November 4, 2008 was the day on which many things ended: an election, a failed presidency, the second class status of a people. For millions apathy, for millions despair, for many more both. For millions more, their vision of the direction of the country would not be realized, and this new and surely different direction would have to be reckoned with.

It's easy to assault a word like hope when it is used so often in a certain context, especially during a political contest. It is also easy to associate the word hope with assumed future policy, in an effort to make those policies seem as if they're based on something without substance.

But of what substance is hope? It must be real; what mainly keeps us going but the hope for a better series of tomorrows? This isn't meant to be flighty conjecture - I've been as atheistic as they come, and thought myself a rationalist, a realist, and not one to succumb to emotional guidance. But the survival instinct alone would drive us to do many grave things, especially when resources are scarce and empathy is forgotten. Besides, we are too advanced intellectually and socially to simply follow the survival instinct mindlessly, save those who barely think at all or those who have just given up, or given in to forces which subjugate their will to be. What of hope and empathy though? The initial quote is a statement of strength through peace, a sophisticated idea and one of the most difficult to realize, and the hope and empathy which is mentioned here again provides much of the bedrock.
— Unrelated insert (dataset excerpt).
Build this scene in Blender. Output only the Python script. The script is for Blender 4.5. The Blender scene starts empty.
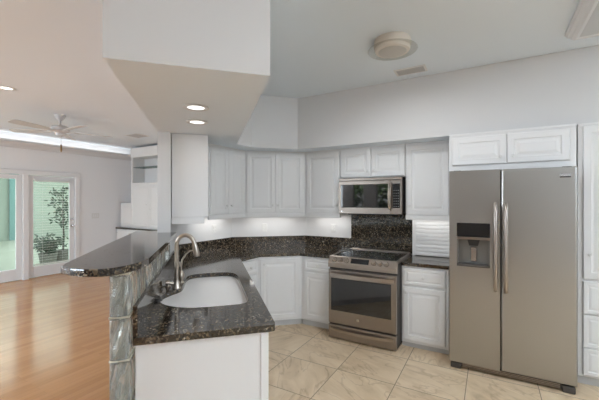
import bpy, bmesh, math, random
from mathutils import Vector, Matrix
random.seed(7)
C = bpy.context.scene.collection
SC = bpy.context.scene
R = math.radians

# ------------------------------------------------------------------ camera
CAM_H = 1.54
cam_d = bpy.data.cameras.new('camera'); cam = bpy.data.objects.new('camera', cam_d); C.objects.link(cam)
cam.location = (0, 0, CAM_H); cam.rotation_euler = (R(90), 0, R(29.8))
cam_d.sensor_width = 36; cam_d.lens = 332 / 599 * 36; cam_d.shift_y = 1 / 599; cam_d.clip_start = .02
SC.camera = cam

# ------------------------------------------------------------------ world, daylight, exposure
w = bpy.data.worlds.new('sky'); SC.world = w; w.use_nodes = True
bg = w.node_tree.nodes['Background']; bg.inputs[0].default_value = (.95, .98, 1, 1); bg.inputs[1].default_value = 1.4
SC.view_settings.view_transform = 'Standard'; SC.view_settings.look = 'None'
SC.view_settings.gamma = 1; SC.view_settings.exposure = 0.0; SC.view_settings.use_curve_mapping = False

def area(name, loc, rot, sx, sy, watts, col=(1, 1, 1), spread=180):
    l = bpy.data.lights.new(name, 'AREA'); l.shape = 'RECTANGLE'; l.size = sx; l.size_y = sy
    l.energy = watts; l.color = col; l.spread = R(spread)
    o = bpy.data.objects.new(name, l); C.objects.link(o); o.location = loc; o.rotation_euler = rot
    return o
# daylight through the den doors, plus added fill lamps behind camera and over patio
COOL = (.81, .91, 1)
area('daylight_patio', (-8.4, 2.9, 1.3), (R(90), 0, R(-90)), 2.2, 2.0, 15, (.99, .99, 1))
area('fill_den_rear', (-5.6, -3.1, 1.4), (R(90), 0, 0), 2.4, 2.0, 95, COOL)  # unseen fill lamp, added to lighten the den walls
area('fill_patio', (-12.5, 4.0, 3.35), (0, 0, 0), 6, 6, 130, (1, 1, 1))  # added lamp that brightens the patio from above
sun_d = bpy.data.lights.new('sun', 'SUN'); sun_d.energy = 16; sun_d.angle = R(1.5); sun_d.color = (1, .96, .9)
sun = bpy.data.objects.new('sun', sun_d); C.objects.link(sun); sun.rotation_euler = (R(-42), 0, R(8))
# added overhead and upward fill lamps, out of view, with no fixtures behind them
area('overhead_fill_kitchen', (1.5, 1.0, 2.825), (0, 0, 0), 2.6, 2.6, 42, COOL)
area('overhead_fill_den', (-5.0, -1.8, 2.825), (0, 0, 0), 4.0, 2.4, 125, COOL)
area('uplight_fill_kitchen', (3.1, 1.0, 2.6), (R(172), 0, R(90)), 4.5, .15, 78, COOL)
area('uplight_fill_den', (-5.2, -2.9, 2.6), (R(172), 0, 0), 4.5, .15, 140, COOL)

# ------------------------------------------------------------------ materials
def mat(name, col, rough=.5, metal=0, **kw):
    m = bpy.data.materials.new(name); m.use_nodes = True
    b = m.node_tree.nodes['Principled BSDF']
    b.inputs['Base Color'].default_value = (*col, 1); b.inputs['Roughness'].default_value = rough
    b.inputs['Metallic'].default_value = metal
    for k, v in kw.items(): b.inputs[k].default_value = v
    return m
def N(m, t, **kw):
    n = m.node_tree.nodes.new(t)
    for k, v in kw.items():
        if k in n.inputs: n.inputs[k].default_value = v
        else: setattr(n, k, v)
    return n
def L(m, a, ao, b, bi): m.node_tree.links.new(a.outputs[ao], b.inputs[bi])
def P(m): return m.node_tree.nodes['Principled BSDF']
def ramp(m, stops, interp='LINEAR'):
    r = N(m, 'ShaderNodeValToRGB'); e = r.color_ramp.elements; r.color_ramp.interpolation = interp
    while len(e) < len(stops): e.new(.5)
    for i, (p, c) in enumerate(stops): e[i].position = p; e[i].color = (*c, 1)
    return r
def bumpy(m, scale, strength, dist=.002, stretch=(1, 1, 1), coord='Object'):
    tc = N(m, 'ShaderNodeTexCoord'); mp = N(m, 'ShaderNodeMapping'); mp.inputs['Scale'].default_value = stretch
    nz = N(m, 'ShaderNodeTexNoise', Scale=scale, Detail=3.0); bp = N(m, 'ShaderNodeBump', Strength=strength, Distance=dist)
    L(m, tc, coord, mp, 'Vector'); L(m, mp, 'Vector', nz, 'Vector'); L(m, nz, 'Fac', bp, 'Height'); L(m, bp, 'Normal', P(m), 'Normal')
    return nz

M = {}
M['wall'] = mat('wall_paint', (.735, .735, .738), .75); bumpy(M['wall'], 140, .05)
M['ceil'] = mat('ceiling_paint', (.84, .905, .965), .85); bumpy(M['ceil'], 110, .06)
M['trim'] = mat('trim_paint', (.84, .84, .85), .4)
M['cab'] = mat('cabinet_paint', (.86, .86, .862), .36); bumpy(M['cab'], 60, .02)
M['crown'] = mat('crown_paint', (.80, .80, .81), .5)
M['plastic'] = mat('white_plastic', (.78, .78, .77), .35)
M['porcelain'] = mat('sink_enamel', (.93, .93, .93), .18)
M['recess'] = mat('recess_grey', (.20, .195, .185), .4, .4)
M['mirror_glass'] = mat('mirrored_black_glass', (.010, .010, .011), .03, 0, **{'Specular IOR Level': 1.0})
M['black'] = mat('black_plastic', (.02, .02, .022), .35)
M['dark_glass'] = mat('dark_glass', (.012, .012, .014), .06, 0)
M['key'] = mat('key_print', (.30, .31, .30), .5)
M['knob'] = mat('knob_metal', (.20, .17, .15), .3, 1)
M['grate'] = mat('burner_marks', (.05, .05, .055), .3)
M['dark'] = mat('dark_void', (.03, .03, .03), .8)
M['nickel'] = mat('brushed_nickel', (.52, .46, .40), .28, 1)
M['chrome'] = mat('satin_chrome', (.62, .62, .62), .25, 1)
M['beige'] = mat('beige_enamel', (.74, .68, .60), .45)
M['brass'] = mat('bronze', (.25, .16, .08), .35, 1)
M['vent'] = mat('vent_paint', (.55, .55, .56), .5)
M['fan'] = mat('fan_paint', (.64, .64, .65), .45)
M['teal'] = mat('teal_paint', (.20, .42, .42), .6)
M['toe'] = mat('toe_kick_paint', (.62, .62, .62), .5)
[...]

Without a great many people believing in such lofty ideas, they would be rendered useless. They are tenuous - constantly challenged from within and otherwise - and yet are invaluable, and must be cherished accordingly in the interest of continuing on in a free and prosperous country. The alternatives are nearly unspeakable by comparison.

If emotion isn't a worthy interpretive mechanism with which to know the world, then why does pure rationality fail to provide all useful knowledge? Why does it miss some of the most crucial aspects of the human experience?

I ask because I thought of something I found interesting and I coudn't sleep because of it and thought that maybe I could find a simple answer. I just wanted to know what someone else may think of why evolution happens.

So I typed 'why evolution happens' into a Google search. The first two pages were about 'how evolution happens.' The exact phrase was not present. How and why, of course, are two very different things. I don't expect to get to the bottom of this issue by the end of the entry, but if I do, I'll surely have a better computer soon and wider readership.

I think the question of why evolution happens leads to the failure of atheism. One can explain how evolution happens, one can roughly explain the origins of life, and one can explain the survival instinct which provides the inertia which enables continued existence.

But if evolution and life were truly random, why would a survival instinct be present to continue life? If it were random, why would it be necessary for life to continue? Life would have happened, maybe only for a second, then died out without motivation. What is the motivation? To simply to continue to live? On its face, it makes little sense.

Our success as living creatures seems to suggest a why - and of course, the presence of a why would destroy the random nature of existence. Life is sturdy, and life is strong, and life continues, even when it seems absurd that it's even possible on a rock with water near enough to a star in what seems to be mainly a void. Chance seems like it is only one of several possibilities, but atheism only works if chance is the only possible cause. I reject chance as the only possibility, and therefore I reject hard, material rationality brand atheism, sold at a bookstore near you.

I also reject it because as I wrote before, I think it is necessary for greater possibilities than chance to facilitate hope, which is what drives us to maximize our potential as civilized people, as does community and a real sense of brotherhood gained through shared experience and condition. We are still evolving; our limits are currently unknown. To stop intellectually and philosophically evolving now based on the surety of an almighty God or the surety of a complete lack thereof would be foolish. We travel on, fueled by hope, and yes, survivalist instincts, and love, and things we don't know about ourselves or the world, at least not yet. Maybe we never will, but what we've learned so far about our capacity to succeed and our will to be free while still caring for our fellow man and exploring all of the possibilities inherent to this coil should and does inspire us to continue.